The other day I wanted a 5 minute segment from a WMV, Windows Media Video, file. To be more precise, the codecs used are WMA2 for audio and WMV3 for video, according to VLC.

My normal tools of choice for taking clips from video are VirtualDub, and Avidemux. Unfortunately, both of these tools failed on the WMV file. Both could preview the input file, but neither was able to create a new video file that worked. I tried both the fast “copy” method, and the full re-compress method. This didn’t surprise me too much, neither application is known to work very well with Microsoft WMV files, and I think I’ve run into this issue in the past. Both work great for AVI, MP4, and various other files that I’ve worked with over the years.

I really wanted this video clip, so I did some searching for some new tools to use.  I found AsfBin, which is free for non-commercial use. It worked like a charm.  The preview window seems a bit quirky for me, but the resulting file works fine, so I’m happy.

 

 

Disappointing Out of Box Experience of Gateway Netbook… in 2011!?

Thursday, January 6th, 2011

Every once in a while I get a reminder of why Apple is able to make 10 times as much money per computer than everyone else.  The end user experience is incomparable. From the moment you walk into an Apple store, through to the point where you use the device, someone has thought about your experience.

I just had the opportunity to setup a brand new (entry level) Gateway netbook.  There’s nothing special about it. It has an Atom processor and Windows 7 Starter edition. After opening the box, plugging it in, and following the on screen prompts, things seemed pretty good.  Then, it required a reboot to finalize the settings.
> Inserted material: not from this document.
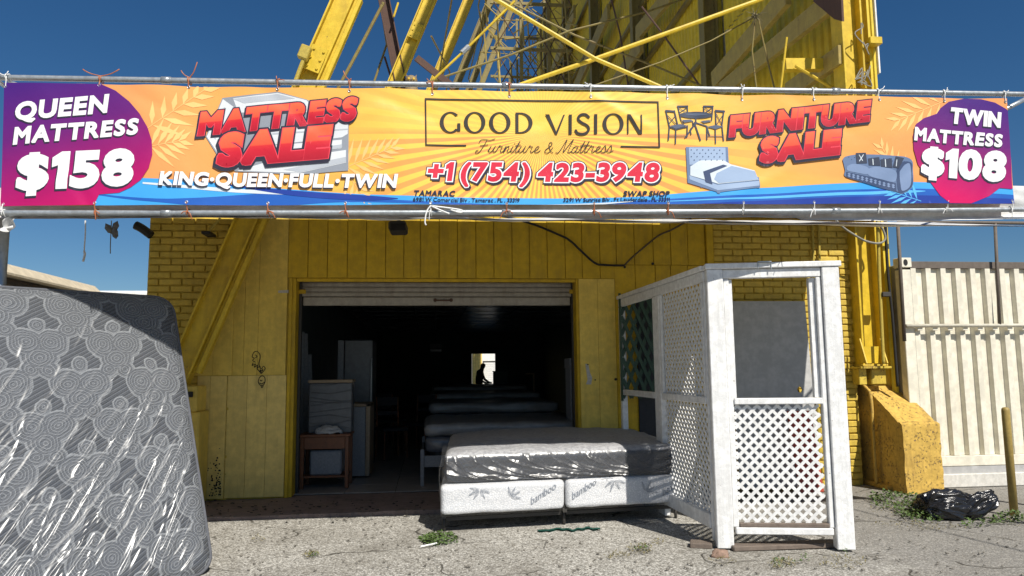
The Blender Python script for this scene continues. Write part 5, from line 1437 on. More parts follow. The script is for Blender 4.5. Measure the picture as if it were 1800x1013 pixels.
# ------------------------------------------------------------------ white lattice booth
booth = thing('lattice_booth', 'white timber lattice booth standing beside the doorway', 'booth', (2.42, 6.03, 0))
A, Bp = Vector((2.40, 6.05, 0)), Vector((3.40, 5.84, 0)); A2, B2 = Vector((2.33, 8.80, 0)), Vector((3.42, 8.80, 0))
fx = (Bp - A).normalized(); fn = Vector((-fx.y, fx.x, 0)); FL = (Bp - A).length
sx = (A2 - A).normalized(); sn = Vector((sx.y, -sx.x, 0)); SL = (A2 - A).length
def fsz(px, py):
    p = pN(px, py, A, fn); return (p - A).dot(fx), p.z
def ssz(px, py):
    p = pN(px, py, A, sn); return (p - A).dot(sx), p.z
def pan(name, m, O, dx, nrm, s0, s1, z0, z1, d0, d1, parent, c=.006):
    m_ = MB(); o_ = O + dx * (s0 + s1) / 2 + nrm * (d0 + d1) / 2 + Vector((0, 0, (z0 + z1) / 2))
    m_.obox(o_, dx * (s1 - s0) / 2, nrm * (d1 - d0) / 2, Vector((0, 0, (z1 - z0) / 2)), c); return m_.build(name, m, parent)
ZT = fsz(1300, 467)[1]
s_l0, s_l1 = fsz(1250, 700)[0], fsz(1279, 700)[0]
s_r0, s_r1 = fsz(1456, 700)[0], fsz(1487, 700)[0]
s_i0, s_i1 = fsz(1290, 700)[0], fsz(1446, 700)[0]
zt2 = fsz(1360, 487)[1]; zm0, zm1 = fsz(1360, 711)[1], fsz(1360, 700)[1]
zl0, zl1 = fsz(1375, 926)[1], fsz(1375, 712)[1]; zb0_, zb1_ = fsz(1380, 940)[1], fsz(1380, 928)[1]
pan('corner_post', 'white', A, fx, fn, s_l0, s_l1, 0.01, ZT - .03, -.02, .09, booth, .007)
pan('corner_post', 'white', A, fx, fn, s_r0, s_r1, 0.01, ZT - .03, -.02, .09, booth, .007)
pan('top_plate', 'white', A, fx, fn, s_l0 - .01, s_r1 + .02, ZT - .028, ZT + .02, -.03, .12, booth, .006)
pan('header', 'white', A, fx, fn, s_l1 + .003, s_r0 - .003, zt2 - .005, ZT - .032, .0, .05, booth)
pan('inner_frame', 'white', A, fx, fn, s_l1 + .003, s_i0, zb1_, zt2 - .008, .005, .07, booth)
pan('inner_frame', 'white', A, fx, fn, s_i1, s_r0 - .003, zb1_, zt2 - .008, .005, .07, booth)
pan('window_stop', 'white', A, fx, fn, s_i0 + .002, s_i0 + .03, zm1 + .002, zt2 - .01, .03, .07, booth, .003)
pan('window_stop', 'white', A, fx, fn, s_i1 - .05, s_i1 - .002, zm1 + .002, zt2 - .01, .04, .10, booth, .003)
pan('mid_rail', 'white', A, fx, fn, s_i0 + .002, s_i1 - .002, zm0, zm1, -.012, .06, booth)
pan('sill_board', 'oldwood', A, fx, fn, s_i0 + .004, s_i1 + .0, zb1_ + .002, zb1_ + .035, -.004, .05, booth)
pan('bottom_rail', 'white', A, fx, fn, s_i0 - .03, s_r0 - .02, zb0_, zb1_, -.018, .045, booth)
def lattice(O, dx, nrm, s0, s1, z0, z1, parent, pitch=.083, w=.0255, t=.006, m='lath', d0=0.03):
    lp_ = bpy.data.objects.new('lattice_panel', None); COL.objects.link(lp_); lp_.parent = parent; lp_.location = O + dx * s0 - parent.location
    for k, sg in enumerate((1, -1)):
        W_, H_ = s1 - s0, z1 - z0
        c_ = -H_ if sg > 0 else 0
        end = W_ if sg > 0 else W_ + H_
        c_ += pitch * .35
        while c_ < end:
            # line s = c + sg*z
            cand = []
            for z in (0, H_):
                s_ = c_ + sg * z
                if -1e-6 <= s_ <= W_ + 1e-6: cand.append((s_, z))
            for s_ in (0, W_):
                z = (s_ - c_) / sg
                if 1e-6 < z < H_ - 1e-6: cand.append((s_, z))
            if len(cand) >= 2:
                cand.sort(); a, e = cand[0], cand[-1]
                if math.hypot(a[0] - e[0], a[1] - e[1]) > .03:
                    P = O + dx * (s0 + a[0]) + Vector((0, 0, z0 + a[1])) + nrm * (d0 + k * (t + .0005))
                    Q = O + dx * (s0 + e[0]) + Vector((0, 0, z0 + e[1])) + nrm * (d0 + k * (t + .0005))
                    m_ = MB(); m_.bar(P, Q, w * rnd.uniform(.95, 1.05), t, nrm); m_.build('slat', m, lp_)
            c_ += pitch
    return lp_
lattice(A, fx, fn, s_i0 + .004, s_i1 - .02, zl0 - .01, zl1 - .002, booth)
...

It took literally 30 minutes from reboot until I was able to login.  Literally.  It felt like 10 times that long.  I wasn’t really watching what it was trying to do, but whatever it is, it is embarrassingly long.  There aren’t any install options, this netbook is exactly the same as the  rest in the pile, so virtually all of this time should have been done before it left the factory.

So, that’s my first impression of that computer, and Gateway. Sitting around and waiting.  And no, this didn’t include the Windows updates that I did later in the evening.  Actually, this reminds me of the time I setup a Gateway laptop for a client – that was a disaster also, IIRC, I had to drive around the neighbourhood trying to find blank CDRs in order to get past the required initial backup – they had included some low end blank CD’s, one or two of them were bad!

First impressions count.

 

PHP PEAR HTML_Template_IT Eats Dollar Signs

Wednesday, December 29th, 2010

Sigh.  We discovered a bug in our recently reworked tools.perceptus.ca (“PWT”) site.

We have a simple, custom, partial MVC system that runs a few of our smaller websites.  That system uses the PEAR HTML_Template_IT package to do the final template rendering. We ported PWT to our MVC to make future site changes much easier.

A week after going live with the changes, we found a baffling bug.  The tools were eating the dollar sign and dollar amounts (but not the decimals) from the input text. E.g. “$103.00″ would get returned as “.00″.  Not good.

Apparently, HTML_Template_IT defaults to processing all text with regex.  Not cool.

There might be a historical reason for this, but for new users, this has got to be confusing. Plus, this is NOT mentioned in the intro documentation: http://pear.php.net/manual/en/package.html.html-template-it.intro.php

We’re not the only ones caught by this: http://pear.php.net/bugs/bug.php?id=50.

The fix is to initialize and set the use_preg option, like this:

$tpl = new HTML_Template_IT(‘./’,array(‘use_preg’=>true));

I have glanced at the package pages, and while this behavior is  documented it is buried quite deeply in the documentation.

This also explains a typo we had years ago on a static page that had the text like $5 in it.  That time, we just changed the copy to read 5 dollars and got on with life.